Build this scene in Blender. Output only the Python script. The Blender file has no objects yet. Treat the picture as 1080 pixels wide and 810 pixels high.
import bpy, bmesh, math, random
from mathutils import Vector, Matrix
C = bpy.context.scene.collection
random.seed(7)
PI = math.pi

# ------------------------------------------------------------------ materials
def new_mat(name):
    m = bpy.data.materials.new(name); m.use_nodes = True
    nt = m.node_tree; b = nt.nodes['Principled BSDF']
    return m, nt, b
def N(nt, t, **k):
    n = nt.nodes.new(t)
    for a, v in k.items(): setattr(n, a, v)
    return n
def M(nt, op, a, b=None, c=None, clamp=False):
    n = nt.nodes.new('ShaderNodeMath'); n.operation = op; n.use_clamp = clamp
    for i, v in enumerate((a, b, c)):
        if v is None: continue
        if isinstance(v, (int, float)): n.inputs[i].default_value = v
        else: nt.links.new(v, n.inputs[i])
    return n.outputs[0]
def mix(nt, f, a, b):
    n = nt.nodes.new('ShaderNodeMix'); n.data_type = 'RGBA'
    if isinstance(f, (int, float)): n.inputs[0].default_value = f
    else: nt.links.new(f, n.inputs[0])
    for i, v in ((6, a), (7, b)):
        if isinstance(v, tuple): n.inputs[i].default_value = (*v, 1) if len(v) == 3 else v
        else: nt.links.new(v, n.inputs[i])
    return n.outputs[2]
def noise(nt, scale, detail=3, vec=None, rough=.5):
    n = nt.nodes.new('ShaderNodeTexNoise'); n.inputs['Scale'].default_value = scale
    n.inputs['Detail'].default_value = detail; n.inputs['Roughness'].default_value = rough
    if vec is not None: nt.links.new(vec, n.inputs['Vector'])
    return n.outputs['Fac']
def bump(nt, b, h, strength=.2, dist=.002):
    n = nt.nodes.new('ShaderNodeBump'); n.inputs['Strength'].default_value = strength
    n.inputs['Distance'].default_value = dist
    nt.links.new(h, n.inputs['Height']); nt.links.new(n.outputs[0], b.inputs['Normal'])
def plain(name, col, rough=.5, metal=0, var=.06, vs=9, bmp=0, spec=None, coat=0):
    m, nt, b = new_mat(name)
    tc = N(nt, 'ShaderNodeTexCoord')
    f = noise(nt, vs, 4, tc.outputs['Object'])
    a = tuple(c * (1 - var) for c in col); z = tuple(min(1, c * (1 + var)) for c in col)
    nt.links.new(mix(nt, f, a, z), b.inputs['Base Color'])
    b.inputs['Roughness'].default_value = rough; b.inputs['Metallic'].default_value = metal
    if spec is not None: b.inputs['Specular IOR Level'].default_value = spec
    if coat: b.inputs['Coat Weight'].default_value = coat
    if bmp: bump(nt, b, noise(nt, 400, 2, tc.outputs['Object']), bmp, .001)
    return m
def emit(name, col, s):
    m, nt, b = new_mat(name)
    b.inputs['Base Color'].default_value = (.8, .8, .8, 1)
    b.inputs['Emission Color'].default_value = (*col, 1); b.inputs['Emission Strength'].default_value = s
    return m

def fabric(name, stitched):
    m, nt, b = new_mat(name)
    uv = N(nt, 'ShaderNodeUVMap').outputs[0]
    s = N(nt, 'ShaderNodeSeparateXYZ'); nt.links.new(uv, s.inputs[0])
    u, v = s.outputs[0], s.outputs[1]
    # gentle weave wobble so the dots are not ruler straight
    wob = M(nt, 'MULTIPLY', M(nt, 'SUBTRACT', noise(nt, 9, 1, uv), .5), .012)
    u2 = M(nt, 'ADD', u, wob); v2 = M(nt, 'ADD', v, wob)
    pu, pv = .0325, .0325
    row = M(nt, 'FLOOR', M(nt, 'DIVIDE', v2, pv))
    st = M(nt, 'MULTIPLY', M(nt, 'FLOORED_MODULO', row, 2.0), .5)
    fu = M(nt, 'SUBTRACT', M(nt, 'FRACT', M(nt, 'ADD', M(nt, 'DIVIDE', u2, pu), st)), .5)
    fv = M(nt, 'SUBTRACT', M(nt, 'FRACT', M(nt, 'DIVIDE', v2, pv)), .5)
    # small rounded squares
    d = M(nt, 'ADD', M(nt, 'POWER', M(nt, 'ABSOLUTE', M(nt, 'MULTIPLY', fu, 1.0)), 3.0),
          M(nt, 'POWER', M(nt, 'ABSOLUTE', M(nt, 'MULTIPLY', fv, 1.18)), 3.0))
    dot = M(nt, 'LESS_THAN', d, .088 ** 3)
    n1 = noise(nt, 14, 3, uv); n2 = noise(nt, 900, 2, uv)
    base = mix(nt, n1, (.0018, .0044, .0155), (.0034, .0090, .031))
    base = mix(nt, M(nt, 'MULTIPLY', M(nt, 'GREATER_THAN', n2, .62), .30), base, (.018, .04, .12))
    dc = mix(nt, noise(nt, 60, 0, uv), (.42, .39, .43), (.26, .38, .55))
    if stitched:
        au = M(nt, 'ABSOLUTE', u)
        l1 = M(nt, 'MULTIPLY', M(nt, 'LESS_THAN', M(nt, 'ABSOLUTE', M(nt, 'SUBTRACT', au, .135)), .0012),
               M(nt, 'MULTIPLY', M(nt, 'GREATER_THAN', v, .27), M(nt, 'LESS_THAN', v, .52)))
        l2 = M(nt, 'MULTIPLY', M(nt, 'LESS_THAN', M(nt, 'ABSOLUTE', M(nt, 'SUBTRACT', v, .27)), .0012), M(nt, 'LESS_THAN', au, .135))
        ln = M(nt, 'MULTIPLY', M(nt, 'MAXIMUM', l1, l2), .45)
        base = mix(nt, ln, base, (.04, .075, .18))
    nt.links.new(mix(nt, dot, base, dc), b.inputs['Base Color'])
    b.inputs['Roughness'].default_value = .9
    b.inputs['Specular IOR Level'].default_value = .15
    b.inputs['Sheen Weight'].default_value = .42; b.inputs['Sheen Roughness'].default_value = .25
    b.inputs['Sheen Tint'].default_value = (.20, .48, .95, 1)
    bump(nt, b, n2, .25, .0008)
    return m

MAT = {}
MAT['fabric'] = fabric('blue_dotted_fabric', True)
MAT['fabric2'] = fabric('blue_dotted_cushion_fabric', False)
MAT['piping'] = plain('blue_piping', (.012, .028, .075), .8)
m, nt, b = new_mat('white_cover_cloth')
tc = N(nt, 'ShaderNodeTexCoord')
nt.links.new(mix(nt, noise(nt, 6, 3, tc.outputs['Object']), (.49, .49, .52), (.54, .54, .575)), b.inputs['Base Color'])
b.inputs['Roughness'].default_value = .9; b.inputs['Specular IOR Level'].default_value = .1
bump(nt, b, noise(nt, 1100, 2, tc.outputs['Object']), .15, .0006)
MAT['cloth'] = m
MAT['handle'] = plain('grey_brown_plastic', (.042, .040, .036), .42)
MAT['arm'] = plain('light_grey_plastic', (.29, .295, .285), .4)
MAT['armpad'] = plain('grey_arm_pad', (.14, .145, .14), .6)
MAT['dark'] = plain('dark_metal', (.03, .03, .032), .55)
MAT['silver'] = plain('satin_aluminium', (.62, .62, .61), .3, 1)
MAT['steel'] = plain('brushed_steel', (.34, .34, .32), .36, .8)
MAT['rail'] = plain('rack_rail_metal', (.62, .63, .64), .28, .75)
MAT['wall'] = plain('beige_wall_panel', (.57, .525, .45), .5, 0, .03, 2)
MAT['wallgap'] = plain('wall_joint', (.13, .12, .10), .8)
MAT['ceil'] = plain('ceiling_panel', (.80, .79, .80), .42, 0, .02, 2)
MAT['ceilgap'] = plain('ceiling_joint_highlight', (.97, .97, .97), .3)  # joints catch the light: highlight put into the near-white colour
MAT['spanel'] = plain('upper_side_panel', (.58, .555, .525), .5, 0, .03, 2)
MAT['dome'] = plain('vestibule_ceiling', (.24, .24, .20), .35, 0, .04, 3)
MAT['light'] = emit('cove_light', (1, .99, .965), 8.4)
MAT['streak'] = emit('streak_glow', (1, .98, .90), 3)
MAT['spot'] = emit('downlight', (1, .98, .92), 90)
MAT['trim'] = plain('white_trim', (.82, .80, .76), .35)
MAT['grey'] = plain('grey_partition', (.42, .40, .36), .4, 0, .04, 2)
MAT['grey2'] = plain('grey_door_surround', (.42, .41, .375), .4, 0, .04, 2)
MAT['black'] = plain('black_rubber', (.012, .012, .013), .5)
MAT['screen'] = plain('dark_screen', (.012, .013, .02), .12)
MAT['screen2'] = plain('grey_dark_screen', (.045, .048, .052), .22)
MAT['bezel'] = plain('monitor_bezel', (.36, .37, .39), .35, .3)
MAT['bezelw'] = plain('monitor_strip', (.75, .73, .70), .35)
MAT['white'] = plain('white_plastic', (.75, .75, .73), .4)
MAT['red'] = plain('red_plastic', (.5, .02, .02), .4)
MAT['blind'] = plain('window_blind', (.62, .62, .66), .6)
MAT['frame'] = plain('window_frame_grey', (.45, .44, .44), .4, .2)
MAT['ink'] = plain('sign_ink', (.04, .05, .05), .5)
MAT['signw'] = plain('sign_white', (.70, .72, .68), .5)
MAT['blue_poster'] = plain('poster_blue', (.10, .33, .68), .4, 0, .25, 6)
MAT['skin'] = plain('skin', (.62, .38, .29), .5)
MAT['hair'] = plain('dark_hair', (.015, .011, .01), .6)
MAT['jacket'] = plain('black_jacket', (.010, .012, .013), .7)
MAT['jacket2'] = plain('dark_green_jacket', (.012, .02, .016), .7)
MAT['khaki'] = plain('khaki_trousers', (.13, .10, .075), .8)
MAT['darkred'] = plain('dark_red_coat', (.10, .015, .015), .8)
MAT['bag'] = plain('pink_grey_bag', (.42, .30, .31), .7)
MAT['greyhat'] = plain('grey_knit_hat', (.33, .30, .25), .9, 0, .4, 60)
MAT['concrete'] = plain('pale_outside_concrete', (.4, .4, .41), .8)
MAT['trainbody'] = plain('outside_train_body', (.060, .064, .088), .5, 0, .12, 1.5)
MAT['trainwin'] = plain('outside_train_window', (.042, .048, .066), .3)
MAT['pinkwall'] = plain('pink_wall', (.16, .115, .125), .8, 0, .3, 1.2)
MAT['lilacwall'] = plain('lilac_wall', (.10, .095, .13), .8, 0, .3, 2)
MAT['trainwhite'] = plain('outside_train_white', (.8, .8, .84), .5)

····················

- _Given exercise_: Give back exactly the material above from its opening line to the line bearing "PI = math.pi".

- _Result_:
Build this scene in Blender. Output only the Python script. The Blender file has no objects yet. Treat the picture as 1080 pixels wide and 810 pixels high.
import bpy, bmesh, math, random
from mathutils import Vector, Matrix
C = bpy.context.scene.collection
random.seed(7)
PI = math.pi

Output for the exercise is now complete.